Problem to solve
Transcribe the listing exactly, leaving out every picture.

· · · · ·

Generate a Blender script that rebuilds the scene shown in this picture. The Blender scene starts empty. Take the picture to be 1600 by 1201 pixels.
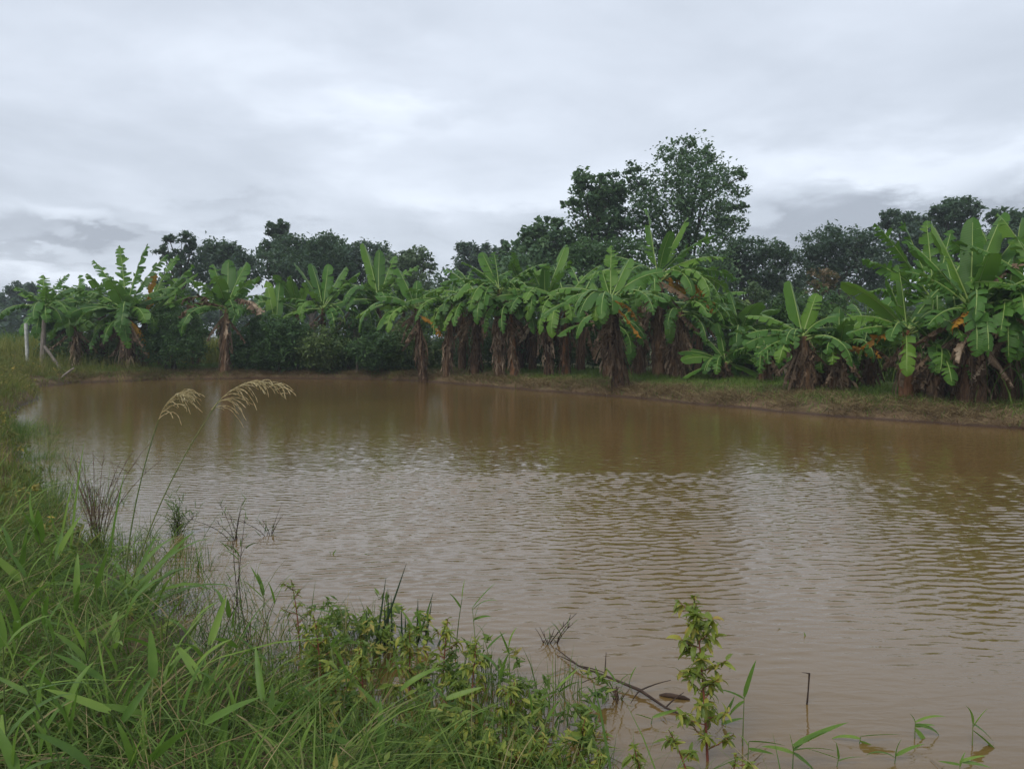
import bpy, math, random
import numpy as np
from mathutils import Vector, Matrix, Quaternion

R = math.radians
C = bpy.context.scene.collection
S = bpy.context.scene
rng = np.random.default_rng(7)
random.seed(11)

# ------------------------------------------------------------------ camera
EYE = 1.6
F = 1208.0                      # focal length in pixels of a 1600 px wide frame
PITCH = math.atan(75.5 / F)
cam_d = bpy.data.cameras.new('camera')
cam = bpy.data.objects.new('camera', cam_d)
C.objects.link(cam)
cam.location = (0, 0, EYE)
cam.rotation_euler = (math.pi / 2 - PITCH, 0, 0)
cam_d.sensor_width = 36
cam_d.lens = F * 36 / 1600
cam_d.clip_end = 3000
cam_d.clip_start = 0.05
S.camera = cam
CP, SP = math.cos(PITCH), math.sin(PITCH)

def ray(px, py):
    a, b = (px - 800) / F, (600.5 - py) / F
    return np.array([a, CP + b * SP, -SP + b * CP])
def at(px, py, z=0.0):          # where a sight line meets the level z
    d = ray(px, py); t = (z - EYE) / d[2]
    return np.array([d[0] * t, d[1] * t, z])
def atd(px, py, Y):             # where a sight line meets the distance Y
    d = ray(px, py); t = Y / d[1]
    return np.array([d[0] * t, Y, EYE + d[2] * t])

# ------------------------------------------------------------------ world
SUN_EL, SUN_ROT = R(48), R(-150)
world = bpy.data.worlds.new('World')
S.world = world
world.use_nodes = True
nt = world.node_tree
nt.nodes.clear()
def N(tree, kind, **kw):
    n = tree.nodes.new(kind)
    for k, v in kw.items():
        setattr(n, k, v)
    return n
class G:                        # small expression helper for shader maths
    def __init__(s, tree): s.t = tree
    def put(s, sock, v):
        if isinstance(v, bpy.types.NodeSocket): s.t.links.new(v, sock)
        else: sock.default_value = v
    def m(s, op, a, b=0.0, c=0.0, clamp=False):
        n = N(s.t, 'ShaderNodeMath', operation=op, use_clamp=clamp)
        s.put(n.inputs[0], a); s.put(n.inputs[1], b); s.put(n.inputs[2], c)
        return n.outputs[0]
    def mix(s, f, a, b, blend='MIX'):
        n = N(s.t, 'ShaderNodeMix', data_type='RGBA', blend_type=blend)
        s.put(n.inputs[0], f); s.put(n.inputs[6], a); s.put(n.inputs[7], b)
        return n.outputs[2]
    def step(s, v, lo, hi, a=0.0, b=1.0):
        n = N(s.t, 'ShaderNodeMapRange', interpolation_type='SMOOTHSTEP')
        s.put(n.inputs[0], v); s.put(n.inputs[1], lo); s.put(n.inputs[2], hi); s.put(n.inputs[3], a); s.put(n.inputs[4], b)
        return n.outputs[0]
    def noise(s, vec, scale, detail=4, rough=0.5, dist=0.0):
        n = N(s.t, 'ShaderNodeTexNoise')
        if vec is not None: s.put(n.inputs['Vector'], vec)
        n.inputs['Scale'].default_value = scale; n.inputs['Detail'].default_value = detail
        n.inputs['Roughness'].default_value = rough; n.inputs['Distortion'].default_value = dist
        return n.outputs[0]
    def xyz(s, a, b, c):
        n = N(s.t, 'ShaderNodeCombineXYZ')
        s.put(n.inputs[0], a); s.put(n.inputs[1], b); s.put(n.inputs[2], c)
        return n.outputs[0]
    def ramp(s, f, stops):
        n = N(s.t, 'ShaderNodeValToRGB')
        e = n.color_ramp.elements
        while len(e) < len(stops): e.new(0.5)
        for i, (p, col) in enumerate(stops):
            e[i].position = p; e[i].color = (*col, 1)
        s.put(n.inputs[0], f)
        return n.outputs[0]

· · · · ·

Right answer
Generate a Blender script that rebuilds the scene shown in this picture. The Blender scene starts empty. Take the picture to be 1600 by 1201 pixels.
import bpy, math, random
import numpy as np
from mathutils import Vector, Matrix, Quaternion

R = math.radians
C = bpy.context.scene.collection
S = bpy.context.scene
rng = np.random.default_rng(7)
random.seed(11)

# ------------------------------------------------------------------ camera
EYE = 1.6
F = 1208.0                      # focal length in pixels of a 1600 px wide frame
PITCH = math.atan(75.5 / F)
cam_d = bpy.data.cameras.new('camera')
cam = bpy.data.objects.new('camera', cam_d)
C.objects.link(cam)
cam.location = (0, 0, EYE)
cam.rotation_euler = (math.pi / 2 - PITCH, 0, 0)
cam_d.sensor_width = 36
cam_d.lens = F * 36 / 1600
cam_d.clip_end = 3000
cam_d.clip_start = 0.05
S.camera = cam
CP, SP = math.cos(PITCH), math.sin(PITCH)

def ray(px, py):
    a, b = (px - 800) / F, (600.5 - py) / F
    return np.array([a, CP + b * SP, -SP + b * CP])
def at(px, py, z=0.0):          # where a sight line meets the level z
    d = ray(px, py); t = (z - EYE) / d[2]
    return np.array([d[0] * t, d[1] * t, z])
def atd(px, py, Y):             # where a sight line meets the distance Y
    d = ray(px, py); t = Y / d[1]
    return np.array([d[0] * t, Y, EYE + d[2] * t])

# ------------------------------------------------------------------ world
SUN_EL, SUN_ROT = R(48), R(-150)
world = bpy.data.worlds.new('World')
S.world = world
world.use_nodes = True
nt = world.node_tree
nt.nodes.clear()
def N(tree, kind, **kw):
    n = tree.nodes.new(kind)
    for k, v in kw.items():
        setattr(n, k, v)
    return n
class G:                        # small expression helper for shader maths
    def __init__(s, tree): s.t = tree
    def put(s, sock, v):
        if isinstance(v, bpy.types.NodeSocket): s.t.links.new(v, sock)
        else: sock.default_value = v
    def m(s, op, a, b=0.0, c=0.0, clamp=False):
        n = N(s.t, 'ShaderNodeMath', operation=op, use_clamp=clamp)
        s.put(n.inputs[0], a); s.put(n.inputs[1], b); s.put(n.inputs[2], c)
        return n.outputs[0]
    def mix(s, f, a, b, blend='MIX'):
        n = N(s.t, 'ShaderNodeMix', data_type='RGBA', blend_type=blend)
        s.put(n.inputs[0], f); s.put(n.inputs[6], a); s.put(n.inputs[7], b)
        return n.outputs[2]
    def step(s, v, lo, hi, a=0.0, b=1.0):
        n = N(s.t, 'ShaderNodeMapRange', interpolation_type='SMOOTHSTEP')
        s.put(n.inputs[0], v); s.put(n.inputs[1], lo); s.put(n.inputs[2], hi); s.put(n.inputs[3], a); s.put(n.inputs[4], b)
        return n.outputs[0]
    def noise(s, vec, scale, detail=4, rough=0.5, dist=0.0):
        n = N(s.t, 'ShaderNodeTexNoise')
        if vec is not None: s.put(n.inputs['Vector'], vec)
        n.inputs['Scale'].default_value = scale; n.inputs['Detail'].default_value = detail
        n.inputs['Roughness'].default_value = rough; n.inputs['Distortion'].default_value = dist
        return n.outputs[0]
    def xyz(s, a, b, c):
        n = N(s.t, 'ShaderNodeCombineXYZ')
        s.put(n.inputs[0], a); s.put(n.inputs[1], b); s.put(n.inputs[2], c)
        return n.outputs[0]
    def ramp(s, f, stops):
        n = N(s.t, 'ShaderNodeValToRGB')
        e = n.color_ramp.elements
        while len(e) < len(stops): e.new(0.5)
        for i, (p, col) in enumerate(stops):
            e[i].position = p; e[i].color = (*col, 1)
        s.put(n.inputs[0], f)
        return n.outputs[0]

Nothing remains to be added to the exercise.